In unserem Leben findet der Tod nicht mehr statt, er wird tot geschwiegen. Gestorben wird oft still und verborgen. In unserer Gesellschaft wird der Tod verdrängt. Kinder nehmen zum Beispiel selten an Beerdigungen teil. Bei den Eltern steckt dabei keine böse Absicht dahinter. Sie wollen ihre Kinder schützen. Doch ein Schutz vor dem Leben, zu welchem auch der Tod dazu gehört, gibt es nicht. Das Thema Tod als Lebensthema zu sehen haben wir Erwachsene oft selbst nicht gelernt oder auch wieder verlernt. Diese Vermeidungsstrategie übertragen wir dann auch auf die Kinder.

Viele Eltern vermeiden es, ihre Kinder auf eine Trauerfeier mitzunehmen. Wie beurteilen Sie dieses verbreitete Tabu?
Kinder haben ein  Recht auf Abschied. Nur sollte dieser Abschied altersgerecht begleitet werden. Ich habe es erlebt, dass im Trauerfall die ganze Familie über Vorbereitungen und Ausrichtung von der Trauerfeier spricht, aber zur Beerdigung dann die Kinder nicht mit durften beziehungsweise gar nicht gefragt worden sind.  Wie können wir den Tod begreifen, wenn wir keinen Abschied haben? Gerade  hier können Kinder altersgerecht einbezogen werden. Auch können sie sanft heran geführt werden, wie eine Beerdigung ausgerichtet wird, welche Trauerrituale es gibt. Trauernde Kinder brauchen nicht wesentlich mehr, sondern mehr Wesentliches. Die Eltern müssen entscheiden, ob sie es ihren Kindern zutrauen und vor allem ob die Kinder selbst  eine solche Teilnahme auch möchten. Die Kinder selbst zu fragen ist eine Grundvoraussetzung.  Möchten die Kinder es nicht, können auch andere Abschiedsrituale gestaltet werden - späterer Gang zum Grab, Gedenktisch daheim kreativ mit dem Kind gestalten und Fragen vom Kind zulassen.

Welche Folgen kann es haben, wenn Kinder im Trauerfall ausgegrenzt werden?
Gerade wenn Kinder im Trauerfall ausgegrenzt werden und viele Kinderfragen unbeantwortet bleiben können Ängste und beunruhigende Phantasien beim Kind entstehen. Wissenschaftlich erwiesen ist, dass ungelebte Trauer im späteren Leben zu Depressionen und Traumata führen kann. Kinder beschäftigen sich gedanklich öfter mit dem Tod und dem Sterben als wir denken. Sie begegnen dem Tod durch tote Tiere auf der Straße, spielen Cowboy und Indianer, hören Radio oder sehen im TV Bilder. Unser ganzes Leben besteht aus vielen kleinen Abschieden. Die Jahreszeiten, das morgendliche aus dem Haus gehen, auf Reisen, an den Bahnhöfen, ein Umzug, der Auszug aus dem Elternhaus - lauter Abschiede, in denen wir ganz selbst verständlich unsere Kinder trösten. Genau so können wir sie auch bei den großen Abschieden trösten.

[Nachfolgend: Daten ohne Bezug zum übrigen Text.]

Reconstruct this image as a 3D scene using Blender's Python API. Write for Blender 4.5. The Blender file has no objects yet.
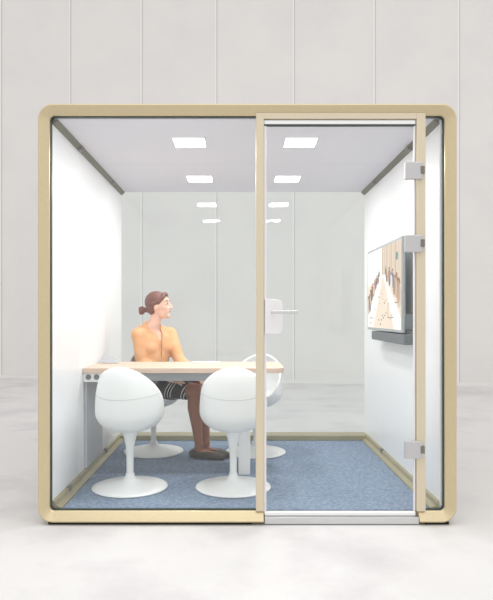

Sie gehen auch in Kitas. Was genau machen Sie dort?
Gerade der Herbst ist eine wunderbare Jahreszeit für Projekttage zum Thema Abschied. Die Natur geht in Ruhe und die Blätter welken. Was bleibt sind die Samen als Erinnerung. Die Blumen sind nicht mehr zu sehen, sie haben uns aber was hinterlassen. Man kann Kindern Sonnenblumensamen in die Hand geben und erklären, dass daraus im nächsten Sommer schöne Sonnenblumen wachsen werden. Auch gestalte ich Projekttage mit Lesezeit. In so einer Vorlesegeschichten frage ich auch, wer schon mal ein totes Tier gesehen und vielleicht sogar angefasst hat und so kommen wir ganz gut und auch auf Augenhöhe der Kinder ins Gespräch. Danach lade ich die Kinder ein, etwas darüber zu malen. Das kann das kürzlich verstorbene Haustier oder eine tote Hummel sein. Bei dieser pädagogischen Trauerarbeit geht es darum, Kinder sanft an das Thema heranzuführen und sie in ihrem Forscherdrang abzuholen. Das Vorschul- und Grundschulalter eignen sich aus entwicklungspsychologischer Sicht sehr gut, Kinder angstfrei an dieses Lebensthema heran zu führen.  Ich berate auch in Kitas, wenn ein Elternteil oder eine Erzieherin gestorben ist, gestalte Abschiedsfeiern oder Gruppenstunden. Eltern und Erzieher sind dann manchmal  unsicher, wie sie mit diesem Thema miteinander umgehen sollen. Auch Elternabende können thematisch von mir gestaltet werden. Diese Projekttage gestalte ich auch an Schulen. Es muss dabei nicht immer ein Akutfall vorliegen. Jugendliche sind  bei diesem Thema sehr kreativ.